Building for Human Attention

We can’t outsource attention. The next evolution in brand strategy isn’t more personalization or precision. It’s empathy. That means re-centering planning and measurement around human attention, not algorithms.

Marketers should:

  • Demand that every creative brief includes a human tension or emotional stake.
  • Fuse your attention metrics with business metrics like revenue, repeat behavior, share lift.
  • Build internal practices (rituals, team alignment, cross-disciplined dialogues) that treat attention as a shared purpose.

At the end of the day, attention is earned, not bought. If your brand doesn’t win attention, it doesn’t just lose reach; it loses relevance.
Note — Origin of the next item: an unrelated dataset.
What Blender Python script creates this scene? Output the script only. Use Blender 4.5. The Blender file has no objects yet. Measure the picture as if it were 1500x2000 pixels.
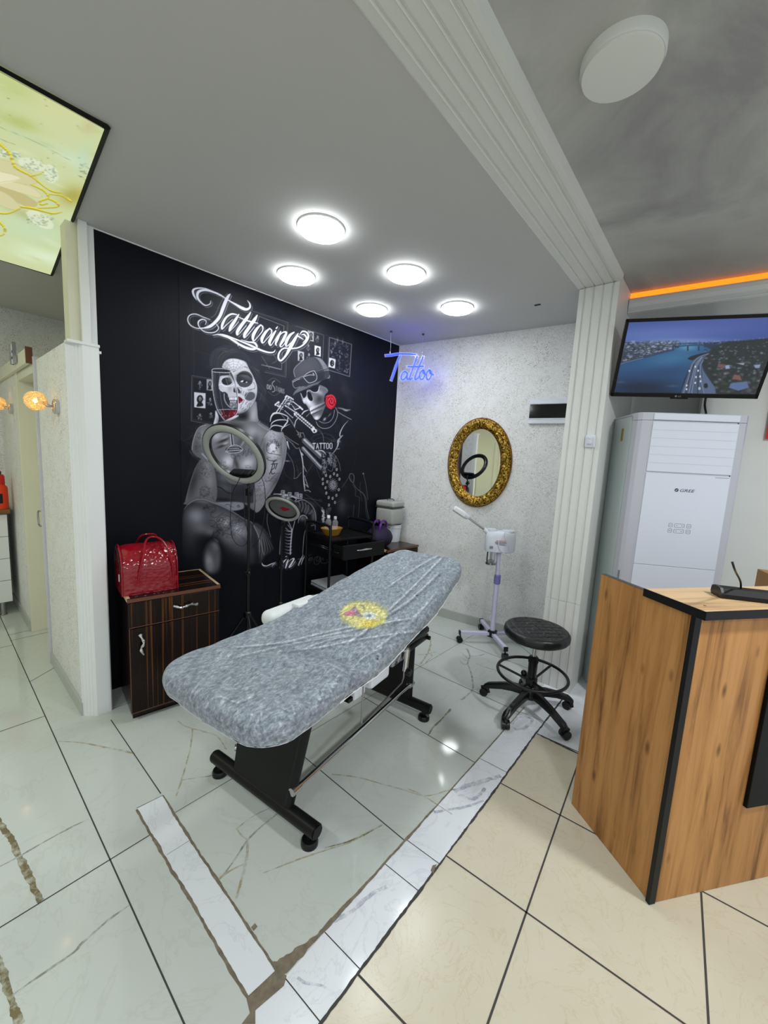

Clicks and exposure will fade but emotional presence lingers.

A few principles can guide this shift. First, design for desire, not distraction. Great creativity doesn’t interrupt people, rather it rewards them for paying attention. Measure presence, not just performance, by tracking how deeply people engage rather than how many. And always lead with emotion, treating attention as a fundamental human act because every second someone spends with your brand is time they could have spent somewhere else.

 

The Real KPI

Attention is not a downstream tactic; it’s your strategic North Star. The brands that understand that and treat emotions as a business driver, not an afterthought, will build more than campaigns. They’ll build momentum.